Taganga: drogas y sexo pagado
En toda Colombia se escucha que la pequeña aldea de pescadores llamada Taganga ha perdido todo su encanto por el tipo de turismo que recibe, aquél que busca drogas, alcohol y sexo pagado. Muchas de las mujeres venezolanas que llegan a Colombia en estos días para ganar dinero con la prostitución se dirigen, precisamente, a Taganga.

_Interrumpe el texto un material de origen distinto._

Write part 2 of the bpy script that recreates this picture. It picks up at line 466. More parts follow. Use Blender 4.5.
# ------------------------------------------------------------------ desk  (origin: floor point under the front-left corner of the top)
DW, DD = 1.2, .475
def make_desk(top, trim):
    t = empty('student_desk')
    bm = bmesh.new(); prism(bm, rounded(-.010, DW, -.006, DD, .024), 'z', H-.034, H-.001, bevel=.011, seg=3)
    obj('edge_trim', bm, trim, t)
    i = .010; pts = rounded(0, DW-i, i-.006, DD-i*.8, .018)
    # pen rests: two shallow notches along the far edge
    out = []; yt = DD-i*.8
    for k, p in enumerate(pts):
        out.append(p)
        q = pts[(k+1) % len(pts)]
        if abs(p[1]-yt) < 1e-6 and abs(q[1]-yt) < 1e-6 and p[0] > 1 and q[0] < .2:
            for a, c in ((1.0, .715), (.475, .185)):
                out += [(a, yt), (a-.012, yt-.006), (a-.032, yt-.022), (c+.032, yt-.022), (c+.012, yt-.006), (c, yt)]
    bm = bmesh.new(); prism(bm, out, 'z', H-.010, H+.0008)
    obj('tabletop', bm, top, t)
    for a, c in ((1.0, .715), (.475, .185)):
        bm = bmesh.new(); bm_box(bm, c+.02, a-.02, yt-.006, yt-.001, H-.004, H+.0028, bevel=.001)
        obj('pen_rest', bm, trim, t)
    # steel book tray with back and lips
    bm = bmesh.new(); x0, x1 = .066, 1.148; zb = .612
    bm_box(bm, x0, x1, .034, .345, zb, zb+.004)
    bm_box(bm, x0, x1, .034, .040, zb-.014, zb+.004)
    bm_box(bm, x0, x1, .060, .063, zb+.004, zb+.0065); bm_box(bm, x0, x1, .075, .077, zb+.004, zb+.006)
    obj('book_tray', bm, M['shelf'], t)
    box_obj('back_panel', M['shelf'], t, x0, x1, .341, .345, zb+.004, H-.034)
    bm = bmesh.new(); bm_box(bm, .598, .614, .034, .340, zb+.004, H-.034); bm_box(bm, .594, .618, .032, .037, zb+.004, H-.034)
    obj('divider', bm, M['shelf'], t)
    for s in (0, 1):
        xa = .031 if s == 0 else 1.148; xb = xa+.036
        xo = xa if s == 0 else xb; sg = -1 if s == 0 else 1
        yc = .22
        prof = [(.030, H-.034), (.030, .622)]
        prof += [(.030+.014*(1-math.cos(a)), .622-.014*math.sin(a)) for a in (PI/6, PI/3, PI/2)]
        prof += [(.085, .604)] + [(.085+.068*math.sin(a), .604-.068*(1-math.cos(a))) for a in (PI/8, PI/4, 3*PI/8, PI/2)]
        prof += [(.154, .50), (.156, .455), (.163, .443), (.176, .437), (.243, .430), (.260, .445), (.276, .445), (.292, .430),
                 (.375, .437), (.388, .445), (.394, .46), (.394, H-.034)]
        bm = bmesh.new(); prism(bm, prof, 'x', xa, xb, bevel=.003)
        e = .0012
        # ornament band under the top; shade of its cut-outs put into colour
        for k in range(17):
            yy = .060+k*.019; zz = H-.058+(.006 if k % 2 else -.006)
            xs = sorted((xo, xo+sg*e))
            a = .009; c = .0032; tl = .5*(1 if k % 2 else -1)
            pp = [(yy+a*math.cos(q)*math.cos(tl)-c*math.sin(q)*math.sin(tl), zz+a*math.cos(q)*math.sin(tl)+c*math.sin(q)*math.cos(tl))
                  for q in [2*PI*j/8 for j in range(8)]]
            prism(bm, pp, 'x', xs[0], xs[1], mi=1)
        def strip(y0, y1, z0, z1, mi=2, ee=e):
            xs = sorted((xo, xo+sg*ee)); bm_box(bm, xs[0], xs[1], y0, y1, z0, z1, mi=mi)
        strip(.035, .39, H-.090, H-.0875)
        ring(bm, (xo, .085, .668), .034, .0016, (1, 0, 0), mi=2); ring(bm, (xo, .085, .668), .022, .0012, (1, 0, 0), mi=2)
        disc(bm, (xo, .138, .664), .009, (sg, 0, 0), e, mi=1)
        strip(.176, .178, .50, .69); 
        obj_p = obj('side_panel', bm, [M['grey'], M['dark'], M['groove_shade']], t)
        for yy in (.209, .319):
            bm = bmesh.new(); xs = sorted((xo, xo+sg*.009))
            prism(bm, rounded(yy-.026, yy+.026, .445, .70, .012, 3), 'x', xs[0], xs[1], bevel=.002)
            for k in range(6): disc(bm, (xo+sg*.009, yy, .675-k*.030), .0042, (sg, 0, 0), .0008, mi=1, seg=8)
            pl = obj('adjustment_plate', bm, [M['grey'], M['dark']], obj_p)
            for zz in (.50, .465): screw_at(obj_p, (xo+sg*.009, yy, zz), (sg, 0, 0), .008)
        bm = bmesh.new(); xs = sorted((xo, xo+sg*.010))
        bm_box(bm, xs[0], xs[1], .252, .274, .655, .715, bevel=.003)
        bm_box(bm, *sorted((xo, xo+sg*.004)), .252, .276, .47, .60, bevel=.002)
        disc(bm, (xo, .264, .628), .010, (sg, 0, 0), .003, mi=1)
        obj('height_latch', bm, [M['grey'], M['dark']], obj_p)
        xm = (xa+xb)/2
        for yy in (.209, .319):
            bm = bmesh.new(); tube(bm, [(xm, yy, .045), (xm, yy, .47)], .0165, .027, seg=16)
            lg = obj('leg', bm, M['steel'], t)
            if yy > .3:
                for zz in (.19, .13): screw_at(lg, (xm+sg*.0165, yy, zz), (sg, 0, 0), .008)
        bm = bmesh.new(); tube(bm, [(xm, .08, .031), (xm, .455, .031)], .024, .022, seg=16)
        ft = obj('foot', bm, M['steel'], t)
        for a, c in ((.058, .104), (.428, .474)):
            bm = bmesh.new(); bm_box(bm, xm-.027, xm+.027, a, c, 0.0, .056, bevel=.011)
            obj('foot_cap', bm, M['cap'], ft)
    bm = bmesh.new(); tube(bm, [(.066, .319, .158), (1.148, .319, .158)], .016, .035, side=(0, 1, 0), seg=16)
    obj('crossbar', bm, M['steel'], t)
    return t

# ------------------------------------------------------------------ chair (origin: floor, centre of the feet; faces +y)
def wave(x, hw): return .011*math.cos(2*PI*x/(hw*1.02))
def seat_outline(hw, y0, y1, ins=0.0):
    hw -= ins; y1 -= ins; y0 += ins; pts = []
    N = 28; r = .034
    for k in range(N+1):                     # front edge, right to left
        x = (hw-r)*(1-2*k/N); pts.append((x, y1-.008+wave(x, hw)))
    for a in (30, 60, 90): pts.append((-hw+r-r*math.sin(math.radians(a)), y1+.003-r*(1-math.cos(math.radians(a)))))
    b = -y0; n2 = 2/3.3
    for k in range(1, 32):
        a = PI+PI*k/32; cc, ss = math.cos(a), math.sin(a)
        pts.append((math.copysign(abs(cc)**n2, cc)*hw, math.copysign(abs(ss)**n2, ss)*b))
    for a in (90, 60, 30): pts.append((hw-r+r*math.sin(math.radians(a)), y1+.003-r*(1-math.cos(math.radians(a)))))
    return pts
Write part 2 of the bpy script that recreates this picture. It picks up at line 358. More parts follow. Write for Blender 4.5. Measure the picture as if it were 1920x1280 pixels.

Es un secreto a voces que los extranjeros manejan el mercado de las drogas y la prostitución de la zona. Además de que la mayor demanda proviene de los extranjeros, algunos dicen que los mandamás son de origen israelí, pero ninguna fuente es fidedigna. Según declaró en una entrevista Sandra Vallejos, comandante de policía de Santa Marta, «un señalamiento directo no lo puedo hacer porque me tocaría entrar a judicializarlos. No podemos ocultar la realidad. Hay extranjeros que llegaron a Santa Marta a delinquir y que están instrumentalizando niños, niñas y adolescentes en la venta de estupefacientes y en la prostitución. Estamos trabajando en eso».
La crítica fácil
La mayoría de turistas europeos y estadounidenses cae en la crítica fácil cuando visita un país que no es el suyo. Se trata de la comparación que se hace, inconscientemente, con el país de origen y los estándares conocidos. Y, aunque muchas veces no se tiene maldad, este es un craso error, porque viajar no trata de encontrar las siete diferencias y reafirmar lo que uno ya conoce, sino de abrir los ojos y la mente para comprender otros modos de hacer las cosas y cómo la huella de cada uno de nosotros influye en la vida de los demás, tengamos más o menos dinero.